→ **Stated goal**
Copy out the data below as written; omit any images.

---------- Given information ----------

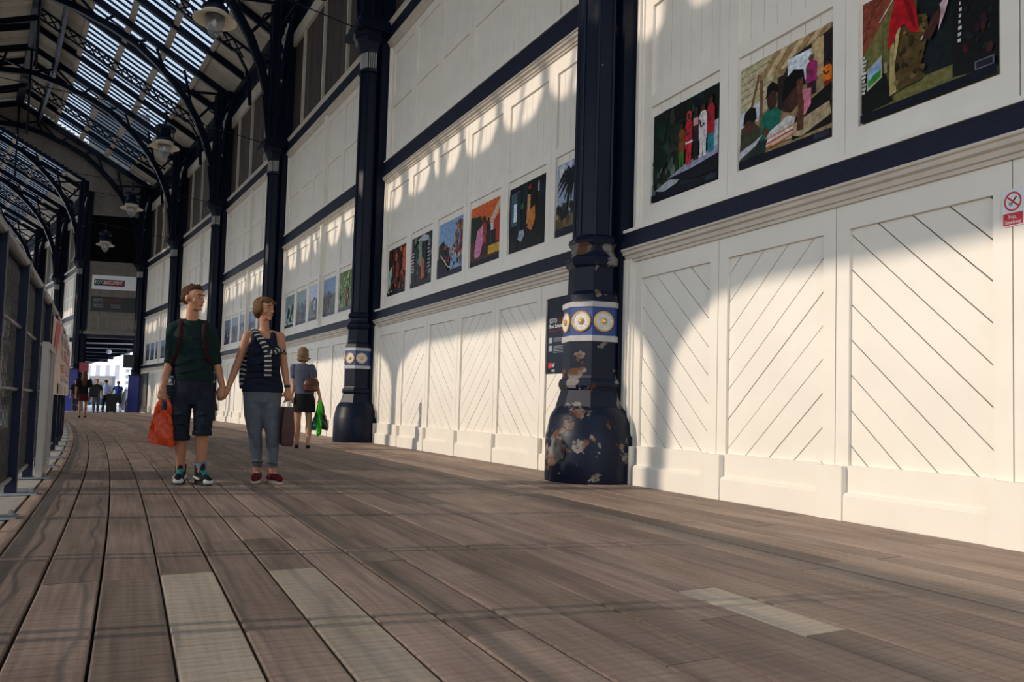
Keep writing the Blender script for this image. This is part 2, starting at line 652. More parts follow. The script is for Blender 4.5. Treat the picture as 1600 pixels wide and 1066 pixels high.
proto_cache = {}
def bay_parts(detail, mullion):
    """list of (name, mesh) for one bay of the wall; detail 2: every board is a piece, 1: diagonal ones only, 0: grooved panels"""
    key = (detail, mullion)
    if key in proto_cache:
        return proto_cache[key]
    P = []
    rr = random.Random(11)
    def put(name, mb, m, smooth=False):
        P.append((name, mb.mesh(name, m, smooth)))
    def framed(z0, z1, yf, rec, kind, m, w, boards, idx0, gap):
        """six recessed panels between z0 and z1"""
        for i, pc in enumerate(PC):
            kd = kind
            if kind == 'diag':
                kd = '\\' if i % 2 == 0 else '/'
            x0, x1 = pc - PW / 2 - .006, pc + PW / 2 + .006
            polys = band_polys(x0, x1, z0 - .006, z1 + .006, kd, w, gap)
            if boards:
                for p in polys:
                    put('board', poly_mb(p, yf - rec - .02, yf - rec + rr.uniform(-.002, .002)), m)
            else:
                mb = MB()
                for p in polys:
                    q = poly_mb(p, yf - rec - .02, yf - rec)
                    mb.add(q.v, q.f)
                put('panel', mb, m)
    # lower storey
    z0, z1 = .40, 2.145
    put('backing', MB().box(-.05, BL + .05, YL - .12, YL - .052, 0, 2.5), M['dark'])
    framed(z0, z1, YL, .028, 'diag', M['cream_low'], .184, detail >= 1, 0, .007)
    g = .0035
    for j, x in enumerate(JX):
        lo = x - .115 if j > 0 else x - .15
        hi = x + .115 if j < 6 else x + .06
        if j == 0: lo, hi = .10, x + .115
        if j == 6: lo, hi = x - .115, x - .01
        if j in (0, 6):
            put('stile', MB().box(lo, hi, YL - .05, YL, .38, 2.33), M['cream_low'])
        else:
            put('stile', MB().box(lo, x - g, YL - .05, YL, .38, 2.33), M['cream_low'])
            put('stile', MB().box(x + g, hi, YL - .05, YL, .38, 2.33), M['cream_low'])
    for i, pc in enumerate(PC):
        put('rail', MB().box(pc - PW / 2 - .0, pc + PW / 2 + .0, YL - .05, YL - .001, z1, 2.33), M['cream_low'])
        # skirting: upper board and chamfered lower board
        put('skirting_board', MB().box(pc - PW / 2 - .01, pc + PW / 2 + .01, YL - .05, YL + .016, .0, .40), M['cream_low'])
        put('skirting_board', MB().extrude_x([(YL, 0), (YL + .058, 0), (YL + .058, .180), (YL + .038, .205), (YL, .205)], pc - PW / 2 + .006, pc + PW / 2 + .012), M['cream_low'])
    for j, x in enumerate(JX):
        if j == 6:
            a, b = x - .06, x + .115
        elif j == 0:
            a, b = .06, x + .115
        else:
            a, b = x - .115, x + .115
        mb = MB()
        mb.box(a, b, YL - .05, YL + .072, 0, .392)
        put('plinth_block', mb, M['cream_low'])
    # moulded end pilasters
    for xe, s in ((JX[6], 1), (JX[0] - .02, -1)):
        for k, (o0, o1, y) in enumerate([(-.01, .02, .02), (.02, .045, .045), (.045, .075, .03), (.075, .165, .058)]):
            put('corner_moulding', MB().box(min(xe + s * o0, xe + s * o1), max(xe + s * o0, xe + s * o1), YL - .06, YL + y, 0.0 if k == 3 else .38, 2.36), M['cream_low'])
    # cornice, dark fascia boards and ledge above each storey
    def cornice(zc, zd, zt, yf):
        h = zd - zc
        prof = [(yf - .02, zc), (yf + .022, zc), (yf + .022, zc + .2 * h), (yf + .04, zc + .24 * h), (yf + .045, zc + .50 * h), (yf + .075, zc + .58 * h), (yf + .078, zc + .80 * h), (yf + .10, zc + .86 * h), (yf + .10, zd), (yf - .02, zd)]
        put('cornice', MB().extrude_x(prof, -.02, BL + .02), M['cream_trim'])
        zm = zd + (zt - zd) * .5
        put('fascia_board', MB().box(-.02, BL + .02, yf - .02, yf + .085, zd + .002, zm - .003), M['navy_band'])
        put('fascia_board', MB().box(-.02, BL + .02, yf - .02, yf + .060, zm + .003, zt), M['navy_band'])
        put('ledge', MB().box(-.02, BL + .02, yf - .02, yf + .075, zt + .002, zt + .035), M['cream'])
    cornice(2.33, 2.47, 2.645, YL)
    # storey with the pictures, storey above
    def storey(zb, rows, ztop, m, boards):
        put('backing', MB().box(-.05, BL + .05, YM - .13, YM - .055, zb, ztop), M['dark'])
        for (a, b) in rows:
            framed(a, b, YM, .030, '|', m, .151, boards, 0, .004)
        edges = [zb] + [q for r in rows for q in r] + [ztop]
        for i, pc in enumerate(PC):
            for k in range(0, len(edges), 2):
                put('rail', MB().box(pc - PW / 2, pc + PW / 2, YM - .05, YM - .001, edges[k], edges[k + 1]), m)
        for j, x in enumerate(JX):
            if j == 0:
                put('stile', MB().box(.10, x + .115, YM - .05, YM, zb, ztop), m)
            elif j == 6:
                put('stile', MB().box(x - .115, x + .02, YM - .05, YM, zb, ztop), m)
            else:
                g2 = .005 if j == 3 else .002
                put('stile', MB().box(x - .115, x - g2, YM - .05, YM, zb, ztop), m)
                put('stile', MB().box(x + g2, x + .115, YM - .05, YM, zb, ztop), m)
        for xe, s in ((JX[6], 1), (JX[0] - .02, -1)):
            for (o0, o1, y) in [(.02, .05, .02), (.05, .085, .05), (.085, .15, .03)]:
                put('corner_moulding', MB().box(min(xe + s * o0, xe + s * o1), max(xe + s * o0, xe + s * o1), YM - .06, YM + y, zb, ztop), m)
        if mullion:
            put('mullion', MB().box(JX[3] - .055, JX[3] + .055, YM - .02, YM + .085, zb + .02, ztop), m)
    storey(2.65, [(2.93, 3.98), (4.10, 5.09)], 5.30, M['cream'], detail >= 2)
    cornice(5.29, 5.42, 5.74, YM)
    storey(5.74, [(5.87, 6.84), (7.04, 7.96)], 8.14, M['cream'], detail >= 2)
    cornice(8.13, 8.28, 8.60, YM)
    # clerestory: brown boards behind pale mullions, header board
    put('sill', MB().box(0, BL, YM - .06, YM + .09, 8.635, 8.72), M['cream_trim'])
    x = 0.0
    while x < BL - .01:
        x2 = min(x + .341, BL)
        put('window_board', MB().box(x + .004, x2 - .004, YM - .10, YM - .05 - rr.uniform(0, .012), 8.70, 11.64), M['brownboard'])
        x = x2
    put('backing', MB().box(-.05, BL + .05, YM - .14, YM - .11, 8.6, 12.15), M['dark'])
    for x in (.74, 2.71, 4.70, 6.68):
        put('mullion', MB().box(x - .035, x + .035, YM - .06, YM + .02, 8.71, 11.62), M['cream_trim'])
    put('header_board', MB().box(0, 3.7, YM - .06, YM + .03, 11.60, 12.02), M['cream_trim'])
    put('header_board', MB().box(3.71, BL, YM - .06, YM + .03, 11.60, 12.02), M['cream_trim'])
    # louvre posts under the eaves, thin slits of sky between them
    x = .1
    while x < BL:
        put('louvre_post', MB().box(x, x + .27, YM - .14, YM - .02, 12.02, 13.2), M['navy'])
        x += .345
    put('wall_plate', MB().box(-.05, BL + .05, YM - .15, YM + .10, 12.60, 12.80), M['navy'])
    proto_cache[key] = P
    return P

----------

→ **Output for this exercise**
Keep writing the Blender script for this image. This is part 2, starting at line 652. More parts follow. The script is for Blender 4.5. Treat the picture as 1600 pixels wide and 1066 pixels high.
proto_cache = {}
def bay_parts(detail, mullion):
    """list of (name, mesh) for one bay of the wall; detail 2: every board is a piece, 1: diagonal ones only, 0: grooved panels"""
    key = (detail, mullion)
    if key in proto_cache:
        return proto_cache[key]
    P = []
    rr = random.Random(11)
    def put(name, mb, m, smooth=False):
        P.append((name, mb.mesh(name, m, smooth)))
    def framed(z0, z1, yf, rec, kind, m, w, boards, idx0, gap):
        """six recessed panels between z0 and z1"""
        for i, pc in enumerate(PC):
            kd = kind
            if kind == 'diag':
                kd = '\\' if i % 2 == 0 else '/'
            x0, x1 = pc - PW / 2 - .006, pc + PW / 2 + .006
            polys = band_polys(x0, x1, z0 - .006, z1 + .006, kd, w, gap)
            if boards:
                for p in polys:
                    put('board', poly_mb(p, yf - rec - .02, yf - rec + rr.uniform(-.002, .002)), m)
            else:
                mb = MB()
                for p in polys:
                    q = poly_mb(p, yf - rec - .02, yf - rec)
                    mb.add(q.v, q.f)
                put('panel', mb, m)
    # lower storey
    z0, z1 = .40, 2.145
    put('backing', MB().box(-.05, BL + .05, YL - .12, YL - .052, 0, 2.5), M['dark'])
    framed(z0, z1, YL, .028, 'diag', M['cream_low'], .184, detail >= 1, 0, .007)
    g = .0035
    for j, x in enumerate(JX):
        lo = x - .115 if j > 0 else x - .15
        hi = x + .115 if j < 6 else x + .06
        if j == 0: lo, hi = .10, x + .115
        if j == 6: lo, hi = x - .115, x - .01
        if j in (0, 6):
            put('stile', MB().box(lo, hi, YL - .05, YL, .38, 2.33), M['cream_low'])
        else:
            put('stile', MB().box(lo, x - g, YL - .05, YL, .38, 2.33), M['cream_low'])
            put('stile', MB().box(x + g, hi, YL - .05, YL, .38, 2.33), M['cream_low'])
    for i, pc in enumerate(PC):
        put('rail', MB().box(pc - PW / 2 - .0, pc + PW / 2 + .0, YL - .05, YL - .001, z1, 2.33), M['cream_low'])
        # skirting: upper board and chamfered lower board
        put('skirting_board', MB().box(pc - PW / 2 - .01, pc + PW / 2 + .01, YL - .05, YL + .016, .0, .40), M['cream_low'])
        put('skirting_board', MB().extrude_x([(YL, 0), (YL + .058, 0), (YL + .058, .180), (YL + .038, .205), (YL, .205)], pc - PW / 2 + .006, pc + PW / 2 + .012), M['cream_low'])
    for j, x in enumerate(JX):
        if j == 6:
            a, b = x - .06, x + .115
        elif j == 0:
            a, b = .06, x + .115
        else:
            a, b = x - .115, x + .115
        mb = MB()
        mb.box(a, b, YL - .05, YL + .072, 0, .392)
        put('plinth_block', mb, M['cream_low'])
    # moulded end pilasters
    for xe, s in ((JX[6], 1), (JX[0] - .02, -1)):
        for k, (o0, o1, y) in enumerate([(-.01, .02, .02), (.02, .045, .045), (.045, .075, .03), (.075, .165, .058)]):
            put('corner_moulding', MB().box(min(xe + s * o0, xe + s * o1), max(xe + s * o0, xe + s * o1), YL - .06, YL + y, 0.0 if k == 3 else .38, 2.36), M['cream_low'])
    # cornice, dark fascia boards and ledge above each storey
    def cornice(zc, zd, zt, yf):
        h = zd - zc
        prof = [(yf - .02, zc), (yf + .022, zc), (yf + .022, zc + .2 * h), (yf + .04, zc + .24 * h), (yf + .045, zc + .50 * h), (yf + .075, zc + .58 * h), (yf + .078, zc + .80 * h), (yf + .10, zc + .86 * h), (yf + .10, zd), (yf - .02, zd)]
        put('cornice', MB().extrude_x(prof, -.02, BL + .02), M['cream_trim'])
        zm = zd + (zt - zd) * .5
        put('fascia_board', MB().box(-.02, BL + .02, yf - .02, yf + .085, zd + .002, zm - .003), M['navy_band'])
        put('fascia_board', MB().box(-.02, BL + .02, yf - .02, yf + .060, zm + .003, zt), M['navy_band'])
        put('ledge', MB().box(-.02, BL + .02, yf - .02, yf + .075, zt + .002, zt + .035), M['cream'])
    cornice(2.33, 2.47, 2.645, YL)
    # storey with the pictures, storey above
    def storey(zb, rows, ztop, m, boards):
        put('backing', MB().box(-.05, BL + .05, YM - .13, YM - .055, zb, ztop), M['dark'])
        for (a, b) in rows:
            framed(a, b, YM, .030, '|', m, .151, boards, 0, .004)
        edges = [zb] + [q for r in rows for q in r] + [ztop]
        for i, pc in enumerate(PC):
            for k in range(0, len(edges), 2):
                put('rail', MB().box(pc - PW / 2, pc + PW / 2, YM - .05, YM - .001, edges[k], edges[k + 1]), m)
        for j, x in enumerate(JX):
            if j == 0:
                put('stile', MB().box(.10, x + .115, YM - .05, YM, zb, ztop), m)
            elif j == 6:
                put('stile', MB().box(x - .115, x + .02, YM - .05, YM, zb, ztop), m)
            else:
                g2 = .005 if j == 3 else .002
                put('stile', MB().box(x - .115, x - g2, YM - .05, YM, zb, ztop), m)
                put('stile', MB().box(x + g2, x + .115, YM - .05, YM, zb, ztop), m)
        for xe, s in ((JX[6], 1), (JX[0] - .02, -1)):
            for (o0, o1, y) in [(.02, .05, .02), (.05, .085, .05), (.085, .15, .03)]:
                put('corner_moulding', MB().box(min(xe + s * o0, xe + s * o1), max(xe + s * o0, xe + s * o1), YM - .06, YM + y, zb, ztop), m)
        if mullion:
            put('mullion', MB().box(JX[3] - .055, JX[3] + .055, YM - .02, YM + .085, zb + .02, ztop), m)
    storey(2.65, [(2.93, 3.98), (4.10, 5.09)], 5.30, M['cream'], detail >= 2)
    cornice(5.29, 5.42, 5.74, YM)
    storey(5.74, [(5.87, 6.84), (7.04, 7.96)], 8.14, M['cream'], detail >= 2)
    cornice(8.13, 8.28, 8.60, YM)
    # clerestory: brown boards behind pale mullions, header board
    put('sill', MB().box(0, BL, YM - .06, YM + .09, 8.635, 8.72), M['cream_trim'])
    x = 0.0
    while x < BL - .01:
        x2 = min(x + .341, BL)
        put('window_board', MB().box(x + .004, x2 - .004, YM - .10, YM - .05 - rr.uniform(0, .012), 8.70, 11.64), M['brownboard'])
        x = x2
    put('backing', MB().box(-.05, BL + .05, YM - .14, YM - .11, 8.6, 12.15), M['dark'])
    for x in (.74, 2.71, 4.70, 6.68):
        put('mullion', MB().box(x - .035, x + .035, YM - .06, YM + .02, 8.71, 11.62), M['cream_trim'])
    put('header_board', MB().box(0, 3.7, YM - .06, YM + .03, 11.60, 12.02), M['cream_trim'])
    put('header_board', MB().box(3.71, BL, YM - .06, YM + .03, 11.60, 12.02), M['cream_trim'])
    # louvre posts under the eaves, thin slits of sky between them
    x = .1
    while x < BL:
        put('louvre_post', MB().box(x, x + .27, YM - .14, YM - .02, 12.02, 13.2), M['navy'])
        x += .345
    put('wall_plate', MB().box(-.05, BL + .05, YM - .15, YM + .10, 12.60, 12.80), M['navy'])
    proto_cache[key] = P
    return P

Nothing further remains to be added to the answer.